We Need to Pay More Attention to Career Paths


Most of us join an organization with the intention to progress career-wise.

Finding an employer who will help us develop our skill set, discover motivating paths and avoid stagnation is vital. Yet, even in this day and age — these qualities can prove elusive. Our managers simply don’t have the time to help us sort it out and the information available internally can be spotty, unclear or inaccurate. To be truthful, the deficit to explore our future path begins early in the job search process, where the information provided with which to make career decisions is sorely lacking. This information deficit can continue, when employees struggle to find information to inform their career journey.

Ultimately, both engagement and retention suffer.

This problem is multi-faceted. But, there are two sides I’d like to consider here: 1) The information shared during the recruitment phase and 2) the quantity and quality of information available to current employees seeking internal growth paths.

Sadly, there exists a “lop-sided” emphasis on talent acquisition vs. career development. (Yes, recruitment is an integral element of the talent pipeline, which I respect.) Admittedly, this has much to do with the inherent difficulty of capturing the complexity of roles within organizations, describing them accurately and securing the right mechanisms to communicate that information.

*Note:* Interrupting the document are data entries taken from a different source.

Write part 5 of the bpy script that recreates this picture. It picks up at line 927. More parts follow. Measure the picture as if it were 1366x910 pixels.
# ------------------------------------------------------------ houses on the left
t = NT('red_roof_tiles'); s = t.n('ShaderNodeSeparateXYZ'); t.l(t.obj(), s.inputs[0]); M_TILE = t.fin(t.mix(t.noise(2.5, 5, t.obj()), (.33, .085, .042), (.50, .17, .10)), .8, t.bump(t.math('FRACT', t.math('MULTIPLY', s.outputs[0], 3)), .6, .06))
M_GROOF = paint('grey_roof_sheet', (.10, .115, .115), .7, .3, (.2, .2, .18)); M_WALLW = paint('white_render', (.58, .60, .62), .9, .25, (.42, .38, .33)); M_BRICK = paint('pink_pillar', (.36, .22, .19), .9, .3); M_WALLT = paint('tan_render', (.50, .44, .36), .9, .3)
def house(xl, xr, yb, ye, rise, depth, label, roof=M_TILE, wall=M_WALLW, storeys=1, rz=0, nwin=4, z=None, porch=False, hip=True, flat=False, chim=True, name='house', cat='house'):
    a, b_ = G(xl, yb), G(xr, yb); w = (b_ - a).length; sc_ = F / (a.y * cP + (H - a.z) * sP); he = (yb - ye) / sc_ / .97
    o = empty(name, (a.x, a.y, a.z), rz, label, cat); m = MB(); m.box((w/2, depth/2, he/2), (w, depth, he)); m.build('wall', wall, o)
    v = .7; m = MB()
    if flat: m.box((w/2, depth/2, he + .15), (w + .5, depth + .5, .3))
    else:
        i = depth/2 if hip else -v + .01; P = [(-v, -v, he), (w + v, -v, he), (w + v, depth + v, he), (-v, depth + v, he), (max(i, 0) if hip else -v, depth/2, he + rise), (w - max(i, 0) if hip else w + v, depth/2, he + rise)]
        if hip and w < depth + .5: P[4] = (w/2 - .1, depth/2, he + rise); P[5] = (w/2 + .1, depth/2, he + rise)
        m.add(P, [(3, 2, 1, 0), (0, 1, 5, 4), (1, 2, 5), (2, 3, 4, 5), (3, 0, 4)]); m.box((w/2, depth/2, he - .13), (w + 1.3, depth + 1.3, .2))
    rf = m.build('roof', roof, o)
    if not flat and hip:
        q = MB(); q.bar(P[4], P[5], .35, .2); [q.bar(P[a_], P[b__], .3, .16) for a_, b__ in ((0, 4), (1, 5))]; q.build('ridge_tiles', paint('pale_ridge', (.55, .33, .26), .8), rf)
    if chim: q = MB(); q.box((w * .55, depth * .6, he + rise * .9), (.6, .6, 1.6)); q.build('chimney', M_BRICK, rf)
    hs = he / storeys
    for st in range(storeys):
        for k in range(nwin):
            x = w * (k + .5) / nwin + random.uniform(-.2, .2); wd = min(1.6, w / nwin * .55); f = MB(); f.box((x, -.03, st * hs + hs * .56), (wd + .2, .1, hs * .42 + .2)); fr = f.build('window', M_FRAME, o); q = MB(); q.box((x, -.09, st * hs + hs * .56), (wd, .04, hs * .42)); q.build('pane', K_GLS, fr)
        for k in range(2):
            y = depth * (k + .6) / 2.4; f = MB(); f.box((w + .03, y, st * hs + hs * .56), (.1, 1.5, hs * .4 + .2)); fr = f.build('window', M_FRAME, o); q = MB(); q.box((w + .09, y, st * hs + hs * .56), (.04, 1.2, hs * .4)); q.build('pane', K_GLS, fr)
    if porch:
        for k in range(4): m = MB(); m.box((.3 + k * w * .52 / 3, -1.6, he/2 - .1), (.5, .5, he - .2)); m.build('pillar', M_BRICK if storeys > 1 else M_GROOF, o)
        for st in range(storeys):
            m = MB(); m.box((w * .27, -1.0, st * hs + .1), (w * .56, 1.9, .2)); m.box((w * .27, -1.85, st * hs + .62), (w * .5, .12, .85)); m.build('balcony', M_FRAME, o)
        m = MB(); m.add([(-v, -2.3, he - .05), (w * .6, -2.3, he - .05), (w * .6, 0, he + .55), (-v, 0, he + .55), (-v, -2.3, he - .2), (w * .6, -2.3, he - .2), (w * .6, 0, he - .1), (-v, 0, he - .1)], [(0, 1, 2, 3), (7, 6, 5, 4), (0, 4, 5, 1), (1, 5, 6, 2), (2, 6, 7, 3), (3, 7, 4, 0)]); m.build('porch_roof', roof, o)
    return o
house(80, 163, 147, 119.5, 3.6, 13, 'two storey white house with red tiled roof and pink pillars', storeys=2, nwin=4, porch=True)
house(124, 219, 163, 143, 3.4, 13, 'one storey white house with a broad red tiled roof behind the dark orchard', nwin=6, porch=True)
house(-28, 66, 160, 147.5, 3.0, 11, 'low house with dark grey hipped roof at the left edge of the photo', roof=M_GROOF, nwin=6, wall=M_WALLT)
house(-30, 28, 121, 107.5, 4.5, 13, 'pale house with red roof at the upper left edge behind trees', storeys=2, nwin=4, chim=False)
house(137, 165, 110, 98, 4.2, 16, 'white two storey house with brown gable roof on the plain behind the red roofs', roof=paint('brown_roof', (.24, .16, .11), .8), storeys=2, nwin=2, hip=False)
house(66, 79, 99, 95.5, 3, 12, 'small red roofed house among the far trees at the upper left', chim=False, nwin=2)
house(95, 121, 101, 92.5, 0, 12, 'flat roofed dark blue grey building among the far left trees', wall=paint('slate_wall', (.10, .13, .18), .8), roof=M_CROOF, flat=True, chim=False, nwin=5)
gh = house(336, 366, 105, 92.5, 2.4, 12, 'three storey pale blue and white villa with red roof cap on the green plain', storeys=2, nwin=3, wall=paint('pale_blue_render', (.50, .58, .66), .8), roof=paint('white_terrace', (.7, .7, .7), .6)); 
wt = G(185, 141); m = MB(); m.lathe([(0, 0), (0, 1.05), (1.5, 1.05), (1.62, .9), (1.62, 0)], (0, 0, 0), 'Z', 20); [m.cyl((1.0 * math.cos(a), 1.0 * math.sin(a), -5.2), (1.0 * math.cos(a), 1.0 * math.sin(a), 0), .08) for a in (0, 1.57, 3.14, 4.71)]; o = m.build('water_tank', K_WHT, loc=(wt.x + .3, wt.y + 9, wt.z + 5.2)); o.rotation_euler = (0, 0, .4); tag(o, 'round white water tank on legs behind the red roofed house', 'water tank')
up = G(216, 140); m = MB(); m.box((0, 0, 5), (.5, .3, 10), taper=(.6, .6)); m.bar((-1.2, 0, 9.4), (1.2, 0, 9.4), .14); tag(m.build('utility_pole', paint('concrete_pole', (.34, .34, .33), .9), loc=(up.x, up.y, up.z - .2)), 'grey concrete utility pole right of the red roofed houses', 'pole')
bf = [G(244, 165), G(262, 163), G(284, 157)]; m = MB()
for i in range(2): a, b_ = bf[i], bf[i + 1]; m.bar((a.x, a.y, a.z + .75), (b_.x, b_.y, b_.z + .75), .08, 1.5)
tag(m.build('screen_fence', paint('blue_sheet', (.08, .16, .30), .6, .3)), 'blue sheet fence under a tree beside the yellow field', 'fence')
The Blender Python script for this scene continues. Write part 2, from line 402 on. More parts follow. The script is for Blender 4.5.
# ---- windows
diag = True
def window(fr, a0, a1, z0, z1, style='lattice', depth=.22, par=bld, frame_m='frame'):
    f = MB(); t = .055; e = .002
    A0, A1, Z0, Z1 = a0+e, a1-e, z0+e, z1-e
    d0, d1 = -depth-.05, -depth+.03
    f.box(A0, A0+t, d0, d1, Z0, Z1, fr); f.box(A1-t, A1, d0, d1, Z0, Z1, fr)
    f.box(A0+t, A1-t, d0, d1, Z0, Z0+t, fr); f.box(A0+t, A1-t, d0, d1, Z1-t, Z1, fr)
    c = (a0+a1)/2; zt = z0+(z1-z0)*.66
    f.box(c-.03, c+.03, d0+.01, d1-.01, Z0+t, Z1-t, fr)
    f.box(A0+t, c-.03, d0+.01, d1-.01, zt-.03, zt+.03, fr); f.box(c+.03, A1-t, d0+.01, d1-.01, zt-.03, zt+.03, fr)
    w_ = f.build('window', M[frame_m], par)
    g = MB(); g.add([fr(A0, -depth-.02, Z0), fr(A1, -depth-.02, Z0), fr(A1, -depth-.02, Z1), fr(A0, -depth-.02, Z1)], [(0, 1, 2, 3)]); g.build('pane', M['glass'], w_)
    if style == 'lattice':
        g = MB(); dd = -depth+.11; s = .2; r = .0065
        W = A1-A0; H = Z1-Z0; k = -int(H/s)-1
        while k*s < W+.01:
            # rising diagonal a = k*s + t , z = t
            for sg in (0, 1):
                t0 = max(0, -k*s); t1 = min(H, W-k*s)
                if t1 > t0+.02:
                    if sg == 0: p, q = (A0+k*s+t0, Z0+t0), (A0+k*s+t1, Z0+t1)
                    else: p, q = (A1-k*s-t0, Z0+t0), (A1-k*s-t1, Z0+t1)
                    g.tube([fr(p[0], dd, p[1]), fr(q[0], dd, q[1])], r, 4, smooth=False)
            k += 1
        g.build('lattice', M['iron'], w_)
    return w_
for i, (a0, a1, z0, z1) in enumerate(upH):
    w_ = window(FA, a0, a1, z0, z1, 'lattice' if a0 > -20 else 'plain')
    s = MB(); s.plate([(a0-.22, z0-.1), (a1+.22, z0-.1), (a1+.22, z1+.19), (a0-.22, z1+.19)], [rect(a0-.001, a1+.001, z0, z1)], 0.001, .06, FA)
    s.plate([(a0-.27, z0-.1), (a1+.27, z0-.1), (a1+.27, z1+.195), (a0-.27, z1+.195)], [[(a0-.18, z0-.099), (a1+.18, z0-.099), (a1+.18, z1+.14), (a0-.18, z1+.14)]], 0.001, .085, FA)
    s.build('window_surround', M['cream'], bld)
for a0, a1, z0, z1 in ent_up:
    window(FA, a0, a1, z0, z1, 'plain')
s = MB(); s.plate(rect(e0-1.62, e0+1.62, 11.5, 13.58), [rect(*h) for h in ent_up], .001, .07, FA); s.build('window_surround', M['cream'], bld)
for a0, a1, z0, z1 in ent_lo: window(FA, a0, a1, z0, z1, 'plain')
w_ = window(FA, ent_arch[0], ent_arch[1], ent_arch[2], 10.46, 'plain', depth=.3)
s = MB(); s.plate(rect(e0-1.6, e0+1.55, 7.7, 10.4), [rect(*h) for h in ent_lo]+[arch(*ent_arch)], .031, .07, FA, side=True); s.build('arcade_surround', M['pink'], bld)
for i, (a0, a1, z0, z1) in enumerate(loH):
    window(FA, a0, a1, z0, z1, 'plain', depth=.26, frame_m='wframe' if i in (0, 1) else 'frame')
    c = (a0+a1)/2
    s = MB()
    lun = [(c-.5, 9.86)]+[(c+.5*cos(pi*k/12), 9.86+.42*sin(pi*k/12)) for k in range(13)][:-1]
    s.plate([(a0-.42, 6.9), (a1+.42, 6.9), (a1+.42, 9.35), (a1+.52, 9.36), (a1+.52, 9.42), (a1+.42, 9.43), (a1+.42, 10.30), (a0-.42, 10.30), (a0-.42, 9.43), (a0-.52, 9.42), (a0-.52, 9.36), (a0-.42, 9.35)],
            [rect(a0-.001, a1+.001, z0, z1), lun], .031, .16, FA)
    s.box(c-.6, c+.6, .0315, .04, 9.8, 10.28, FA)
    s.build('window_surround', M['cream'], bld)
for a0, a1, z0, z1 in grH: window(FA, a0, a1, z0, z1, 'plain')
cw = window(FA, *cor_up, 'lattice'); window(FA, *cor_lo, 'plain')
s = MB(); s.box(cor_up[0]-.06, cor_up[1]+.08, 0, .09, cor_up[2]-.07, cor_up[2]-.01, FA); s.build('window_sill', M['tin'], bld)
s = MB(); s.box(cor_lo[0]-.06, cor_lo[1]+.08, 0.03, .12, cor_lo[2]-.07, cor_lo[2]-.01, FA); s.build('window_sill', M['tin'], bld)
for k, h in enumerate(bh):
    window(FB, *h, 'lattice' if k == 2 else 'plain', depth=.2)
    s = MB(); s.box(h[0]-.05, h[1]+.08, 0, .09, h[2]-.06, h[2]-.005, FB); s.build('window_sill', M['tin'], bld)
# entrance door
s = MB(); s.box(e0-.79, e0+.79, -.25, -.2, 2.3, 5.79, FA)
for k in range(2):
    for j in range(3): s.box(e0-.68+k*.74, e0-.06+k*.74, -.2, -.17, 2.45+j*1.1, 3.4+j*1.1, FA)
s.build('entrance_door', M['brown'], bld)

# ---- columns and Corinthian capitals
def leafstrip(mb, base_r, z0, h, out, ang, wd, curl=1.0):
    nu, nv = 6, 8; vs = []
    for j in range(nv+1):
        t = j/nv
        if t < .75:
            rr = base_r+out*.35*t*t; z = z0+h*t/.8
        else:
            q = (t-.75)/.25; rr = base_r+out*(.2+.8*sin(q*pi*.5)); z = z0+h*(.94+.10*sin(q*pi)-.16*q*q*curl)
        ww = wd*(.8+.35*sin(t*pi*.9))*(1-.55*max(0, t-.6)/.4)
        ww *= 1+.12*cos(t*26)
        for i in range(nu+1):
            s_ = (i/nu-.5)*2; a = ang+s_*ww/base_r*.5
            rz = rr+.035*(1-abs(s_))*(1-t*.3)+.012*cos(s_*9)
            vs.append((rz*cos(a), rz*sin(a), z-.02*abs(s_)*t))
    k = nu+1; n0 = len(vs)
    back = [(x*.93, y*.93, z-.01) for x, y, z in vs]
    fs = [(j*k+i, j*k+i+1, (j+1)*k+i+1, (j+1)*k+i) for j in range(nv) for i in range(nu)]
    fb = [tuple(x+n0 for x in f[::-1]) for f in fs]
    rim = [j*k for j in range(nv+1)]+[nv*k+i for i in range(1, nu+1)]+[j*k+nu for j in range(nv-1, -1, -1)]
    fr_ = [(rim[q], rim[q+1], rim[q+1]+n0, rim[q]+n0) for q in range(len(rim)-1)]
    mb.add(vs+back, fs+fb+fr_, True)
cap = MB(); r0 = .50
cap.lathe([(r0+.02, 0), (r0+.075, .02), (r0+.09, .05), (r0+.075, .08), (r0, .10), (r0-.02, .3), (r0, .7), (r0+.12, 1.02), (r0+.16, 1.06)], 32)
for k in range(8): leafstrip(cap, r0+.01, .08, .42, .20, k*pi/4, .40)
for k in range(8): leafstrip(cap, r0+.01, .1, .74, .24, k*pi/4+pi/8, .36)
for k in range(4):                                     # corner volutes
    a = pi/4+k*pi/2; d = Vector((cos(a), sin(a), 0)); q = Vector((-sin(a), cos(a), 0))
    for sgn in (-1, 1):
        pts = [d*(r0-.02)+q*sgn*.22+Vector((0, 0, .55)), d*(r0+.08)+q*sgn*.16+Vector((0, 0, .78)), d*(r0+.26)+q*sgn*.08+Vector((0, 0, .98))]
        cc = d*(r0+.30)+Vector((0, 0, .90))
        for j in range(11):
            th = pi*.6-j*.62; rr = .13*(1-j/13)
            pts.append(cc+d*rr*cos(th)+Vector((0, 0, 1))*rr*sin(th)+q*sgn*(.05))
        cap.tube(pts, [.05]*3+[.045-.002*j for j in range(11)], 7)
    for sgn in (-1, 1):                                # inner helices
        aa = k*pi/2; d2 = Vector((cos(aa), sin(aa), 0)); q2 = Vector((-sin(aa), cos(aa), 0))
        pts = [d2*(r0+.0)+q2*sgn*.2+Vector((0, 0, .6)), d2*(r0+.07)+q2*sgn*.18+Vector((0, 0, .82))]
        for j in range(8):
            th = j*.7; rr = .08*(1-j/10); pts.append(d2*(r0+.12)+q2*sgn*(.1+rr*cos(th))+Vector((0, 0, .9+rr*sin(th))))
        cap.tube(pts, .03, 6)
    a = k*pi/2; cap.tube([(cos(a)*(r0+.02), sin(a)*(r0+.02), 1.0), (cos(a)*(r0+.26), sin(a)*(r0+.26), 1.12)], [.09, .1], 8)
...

As a result, employees often (as a last option) seek a change organizations to reach their career development goals. Moreover, because recruitment channels receive the lion’s share of attention — managers seeking talent within their own organization might acquiesce and fill the role from the outside.

This sets up new problems on both sides of the exchange. Firstly, built knowledge about both the organization and the work at hand walks out the door with the established employee. Secondly, employees must again play the role of the newcomer and all that brings — wasting precious time mastering a new culture and its own contextual concerns. (I am ever hopeful that HR tech will begin solve these problem for us. Listen to a discussion concerning implementation of the Fuel50 platform at Ingersoll Rand here.)

Some of the informational issues could at least partially impacted during recruitment — where the information provided concerning roles, triggers early decisions about the job-candidate “match”. There has been progress in recent years to abstain from job descriptions that are simply a long lists of needed skills, responsibilities and requirements. However, there is one category of information that may be rarely shared — but could offer a wealth of information to potential job candidates. This is information concerning career paths of those that went before them. If shared in some way candidates could at least envision how they might develop professionally if they committed to a longer-term tenure.

As an illustration of this issues discussed here, I’ve just read another article about strategies to attract talent, with the word “lure” in the title. This article provided useful information — but somehow utilizing the word “lure” in reference to a job candidate defeats the purpose. We should set out to attract contributors in a transparent and informative manner. This involves putting the right information out there, so that effective decisions are made. For example, the “context” concerning a role does matter. How will you actually apply a specific skill set? What outcomes will you working toward? (See a great video from Ruutly about this very topic here).

In summation, we need work together and solve these information gaps. If we are to tackle the engagement crisis, we need to look beyond the initial role that an individual holds and look ahead. This inevitably involves how we describe and communicate internal opportunities that will comprise their  “future”.

Yes, all of this requires much more thought and devoted resources.

Yes, this would require organizations to adequately describe roles internally and keep track of contributors’ paths.

Yes, this involves paying greater attention to “internal recruitment” within organizations.

Yes, this would involve an even greater level of transparency.

However, collecting and communicating more information concerning where starting point “A” might lead during organizational tenure, could not only attract future employees — but keep a few more great people down the line.

Dr. Marla Gottschalk is an Industrial/Organizational Psychologist. She is a charter member of the LinkedIn Influencer Program. Her thoughts on work life have appeared in various outlets including Talent Zoo, Forbes, Quartz and The Huffington Post.


One thought on “We Need to Pay More Attention to Career Paths

  1. Great article. I have found that progression is often favored over a pay increase in the role. Companies without mentor, or leadership progression paths may lose key talent as a result. I also understand that progression within a company can take time, but this is why mentoring and leader development is critical to retain talent. Leaders must take the time to develop their teams skills (technical and leadership).